Had my grandmother been able to read the papers the man had in his hand, she could have known what he was up to. As a girl in rural China at the start of the previous century, no one gave a thought to teaching her to read or write. She worked for most of her life (she was still sewing piecework for clothing manufacturers into her 90s). Like many older adults, she simply never had time to devote her energies to learn to read and write.

In 2010, the literacy rate was higher for young people (89.6 percent) than for adults (84.1 percent), according to a report from Unesco (pdf). It’s essential that as many children as possible go to school, learn to read and write and acquire the numeracy skills necessary to thrive in our technology-drive world. This year’s International Literacy Day is specifically dedicated to “literacies for the 21st century,” in recognition that we not only need to need to provide “basic literacy skills for all” but also “equip everyone with more advanced literacy skills as part of lifelong learning.”

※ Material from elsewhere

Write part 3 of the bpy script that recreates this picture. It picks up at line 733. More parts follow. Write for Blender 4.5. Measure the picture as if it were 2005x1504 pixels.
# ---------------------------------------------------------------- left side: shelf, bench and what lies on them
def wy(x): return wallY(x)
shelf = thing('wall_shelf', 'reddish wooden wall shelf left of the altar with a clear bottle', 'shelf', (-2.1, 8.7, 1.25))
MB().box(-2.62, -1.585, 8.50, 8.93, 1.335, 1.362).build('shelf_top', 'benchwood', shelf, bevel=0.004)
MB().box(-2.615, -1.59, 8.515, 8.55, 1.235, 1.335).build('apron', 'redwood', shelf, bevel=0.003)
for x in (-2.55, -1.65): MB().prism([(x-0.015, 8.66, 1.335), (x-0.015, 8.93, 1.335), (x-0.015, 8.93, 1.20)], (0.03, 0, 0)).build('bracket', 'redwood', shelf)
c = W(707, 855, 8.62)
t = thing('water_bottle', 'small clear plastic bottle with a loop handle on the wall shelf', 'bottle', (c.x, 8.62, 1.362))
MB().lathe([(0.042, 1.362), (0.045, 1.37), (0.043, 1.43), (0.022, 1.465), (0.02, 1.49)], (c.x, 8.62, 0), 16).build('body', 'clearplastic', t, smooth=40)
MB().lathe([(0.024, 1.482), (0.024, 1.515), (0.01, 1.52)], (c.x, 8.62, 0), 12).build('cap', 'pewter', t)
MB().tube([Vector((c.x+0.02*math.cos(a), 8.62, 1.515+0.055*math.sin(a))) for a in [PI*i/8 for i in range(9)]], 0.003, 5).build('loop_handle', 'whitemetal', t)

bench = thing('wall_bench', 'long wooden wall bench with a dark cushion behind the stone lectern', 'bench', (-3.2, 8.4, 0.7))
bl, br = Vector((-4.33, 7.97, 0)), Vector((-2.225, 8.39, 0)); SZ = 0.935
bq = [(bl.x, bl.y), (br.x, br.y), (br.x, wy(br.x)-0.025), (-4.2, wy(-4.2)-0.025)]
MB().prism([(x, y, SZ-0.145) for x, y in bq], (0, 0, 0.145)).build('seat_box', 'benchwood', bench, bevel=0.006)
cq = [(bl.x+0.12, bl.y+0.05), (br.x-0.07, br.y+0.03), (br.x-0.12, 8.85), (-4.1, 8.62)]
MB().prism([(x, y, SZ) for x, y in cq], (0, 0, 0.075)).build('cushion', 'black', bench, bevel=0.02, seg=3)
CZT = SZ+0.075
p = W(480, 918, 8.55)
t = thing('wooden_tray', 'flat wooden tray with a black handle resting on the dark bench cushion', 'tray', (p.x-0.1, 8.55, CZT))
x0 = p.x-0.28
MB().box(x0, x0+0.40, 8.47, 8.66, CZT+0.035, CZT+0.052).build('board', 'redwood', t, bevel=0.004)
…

Last year’s assassination attempt of Pakistani teenage educational activist Malala Yousafzai highlighted the immense challenges faced by young women in parts of Asia to acquire an education. It is all the more imperative to get behind efforts like Unesco’s Education For All movement, which strives to provide a quality basic education for all children, youth and adults and, therefore, to give as many as possible the best possible foundation for their future.